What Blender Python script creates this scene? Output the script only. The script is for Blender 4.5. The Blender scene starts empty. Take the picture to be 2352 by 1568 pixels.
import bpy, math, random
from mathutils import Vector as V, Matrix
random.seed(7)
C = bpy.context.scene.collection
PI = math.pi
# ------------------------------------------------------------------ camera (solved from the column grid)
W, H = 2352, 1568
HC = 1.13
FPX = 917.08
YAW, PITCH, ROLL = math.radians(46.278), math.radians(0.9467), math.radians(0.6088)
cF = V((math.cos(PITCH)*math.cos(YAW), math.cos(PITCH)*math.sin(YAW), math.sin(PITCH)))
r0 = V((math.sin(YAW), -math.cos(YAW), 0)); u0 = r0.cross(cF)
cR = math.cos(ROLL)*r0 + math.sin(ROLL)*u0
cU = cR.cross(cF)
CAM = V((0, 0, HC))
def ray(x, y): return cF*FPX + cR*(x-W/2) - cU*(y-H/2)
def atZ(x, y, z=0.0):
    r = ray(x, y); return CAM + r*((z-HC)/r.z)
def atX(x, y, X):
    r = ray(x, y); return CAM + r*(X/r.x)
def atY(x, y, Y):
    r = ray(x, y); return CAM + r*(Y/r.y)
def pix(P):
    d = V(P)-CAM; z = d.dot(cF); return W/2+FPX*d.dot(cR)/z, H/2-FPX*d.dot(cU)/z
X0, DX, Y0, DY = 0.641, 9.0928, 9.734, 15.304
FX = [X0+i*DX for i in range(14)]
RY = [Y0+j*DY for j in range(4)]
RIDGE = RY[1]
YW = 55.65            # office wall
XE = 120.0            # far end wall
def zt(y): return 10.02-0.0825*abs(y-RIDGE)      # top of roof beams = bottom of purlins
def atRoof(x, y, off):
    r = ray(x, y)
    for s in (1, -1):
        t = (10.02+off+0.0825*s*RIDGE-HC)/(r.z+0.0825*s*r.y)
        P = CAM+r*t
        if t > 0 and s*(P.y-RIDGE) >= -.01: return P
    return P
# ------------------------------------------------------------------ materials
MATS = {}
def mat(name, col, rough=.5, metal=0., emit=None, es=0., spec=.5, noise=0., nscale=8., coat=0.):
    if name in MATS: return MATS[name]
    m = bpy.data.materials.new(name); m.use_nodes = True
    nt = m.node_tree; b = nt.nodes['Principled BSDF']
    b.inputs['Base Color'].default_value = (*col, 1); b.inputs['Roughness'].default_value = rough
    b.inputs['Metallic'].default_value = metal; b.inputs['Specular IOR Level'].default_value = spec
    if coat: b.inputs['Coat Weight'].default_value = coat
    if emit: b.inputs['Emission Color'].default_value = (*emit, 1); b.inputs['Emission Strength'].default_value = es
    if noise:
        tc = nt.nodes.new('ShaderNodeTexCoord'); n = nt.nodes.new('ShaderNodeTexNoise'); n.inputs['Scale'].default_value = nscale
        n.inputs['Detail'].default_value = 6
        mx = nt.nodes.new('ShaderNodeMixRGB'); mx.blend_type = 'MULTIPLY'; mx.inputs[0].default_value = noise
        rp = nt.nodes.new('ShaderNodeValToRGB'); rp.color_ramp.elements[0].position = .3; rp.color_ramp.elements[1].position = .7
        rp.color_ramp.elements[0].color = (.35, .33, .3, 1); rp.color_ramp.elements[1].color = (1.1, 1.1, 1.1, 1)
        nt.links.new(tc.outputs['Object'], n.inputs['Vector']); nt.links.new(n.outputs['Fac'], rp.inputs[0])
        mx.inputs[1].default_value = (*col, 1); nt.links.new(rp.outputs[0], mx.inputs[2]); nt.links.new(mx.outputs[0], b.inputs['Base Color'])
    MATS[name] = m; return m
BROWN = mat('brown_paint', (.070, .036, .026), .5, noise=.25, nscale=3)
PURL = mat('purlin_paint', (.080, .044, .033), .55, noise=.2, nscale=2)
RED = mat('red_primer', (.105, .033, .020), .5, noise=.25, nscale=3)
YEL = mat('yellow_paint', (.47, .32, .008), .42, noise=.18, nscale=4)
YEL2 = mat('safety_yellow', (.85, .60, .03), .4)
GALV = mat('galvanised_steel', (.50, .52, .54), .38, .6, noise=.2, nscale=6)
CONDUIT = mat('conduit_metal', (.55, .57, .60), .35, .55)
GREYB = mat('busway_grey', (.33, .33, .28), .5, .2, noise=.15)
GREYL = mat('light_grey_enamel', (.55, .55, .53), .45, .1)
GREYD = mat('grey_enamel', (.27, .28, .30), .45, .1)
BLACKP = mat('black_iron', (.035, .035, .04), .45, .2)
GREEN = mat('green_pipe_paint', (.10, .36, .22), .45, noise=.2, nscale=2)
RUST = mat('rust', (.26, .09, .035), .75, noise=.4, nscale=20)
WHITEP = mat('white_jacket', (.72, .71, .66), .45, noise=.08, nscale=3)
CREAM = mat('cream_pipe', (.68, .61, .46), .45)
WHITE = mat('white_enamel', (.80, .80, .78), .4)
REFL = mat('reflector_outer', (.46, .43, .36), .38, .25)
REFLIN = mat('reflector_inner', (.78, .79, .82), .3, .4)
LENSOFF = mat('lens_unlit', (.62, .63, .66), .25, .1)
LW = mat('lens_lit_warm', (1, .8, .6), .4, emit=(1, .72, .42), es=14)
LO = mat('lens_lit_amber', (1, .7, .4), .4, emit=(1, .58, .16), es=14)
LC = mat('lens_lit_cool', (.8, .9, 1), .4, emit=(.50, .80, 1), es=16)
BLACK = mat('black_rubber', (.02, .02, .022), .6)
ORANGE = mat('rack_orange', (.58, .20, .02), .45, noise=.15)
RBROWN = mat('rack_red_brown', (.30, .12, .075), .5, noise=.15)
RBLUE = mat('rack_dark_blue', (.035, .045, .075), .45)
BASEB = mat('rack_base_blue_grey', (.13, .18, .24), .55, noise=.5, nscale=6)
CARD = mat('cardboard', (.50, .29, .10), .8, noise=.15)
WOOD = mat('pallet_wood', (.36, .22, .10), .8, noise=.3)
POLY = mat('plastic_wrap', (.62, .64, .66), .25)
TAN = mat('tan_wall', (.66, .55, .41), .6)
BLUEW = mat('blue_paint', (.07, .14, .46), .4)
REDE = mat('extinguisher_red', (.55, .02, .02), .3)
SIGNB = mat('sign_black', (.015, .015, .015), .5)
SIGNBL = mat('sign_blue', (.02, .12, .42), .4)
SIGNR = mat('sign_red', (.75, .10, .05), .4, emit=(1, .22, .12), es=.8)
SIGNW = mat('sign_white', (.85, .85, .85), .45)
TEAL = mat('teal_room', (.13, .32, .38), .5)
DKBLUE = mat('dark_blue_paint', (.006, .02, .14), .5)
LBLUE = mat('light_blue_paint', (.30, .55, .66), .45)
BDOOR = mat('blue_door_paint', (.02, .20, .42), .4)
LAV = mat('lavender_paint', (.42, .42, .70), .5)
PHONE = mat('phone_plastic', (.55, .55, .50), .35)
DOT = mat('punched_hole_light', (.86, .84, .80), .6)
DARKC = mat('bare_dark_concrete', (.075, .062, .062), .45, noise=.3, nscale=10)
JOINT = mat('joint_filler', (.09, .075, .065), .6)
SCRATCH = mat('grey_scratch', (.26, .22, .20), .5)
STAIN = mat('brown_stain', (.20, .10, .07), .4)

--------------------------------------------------

Work to complete
Each line above that holds the string "scene" should be copied and shown.

Solution to this task
What Blender Python script creates this scene? Output the script only. The script is for Blender 4.5. The Blender scene starts empty. Take the picture to be 2352 by 1568 pixels.
C = bpy.context.scene.collection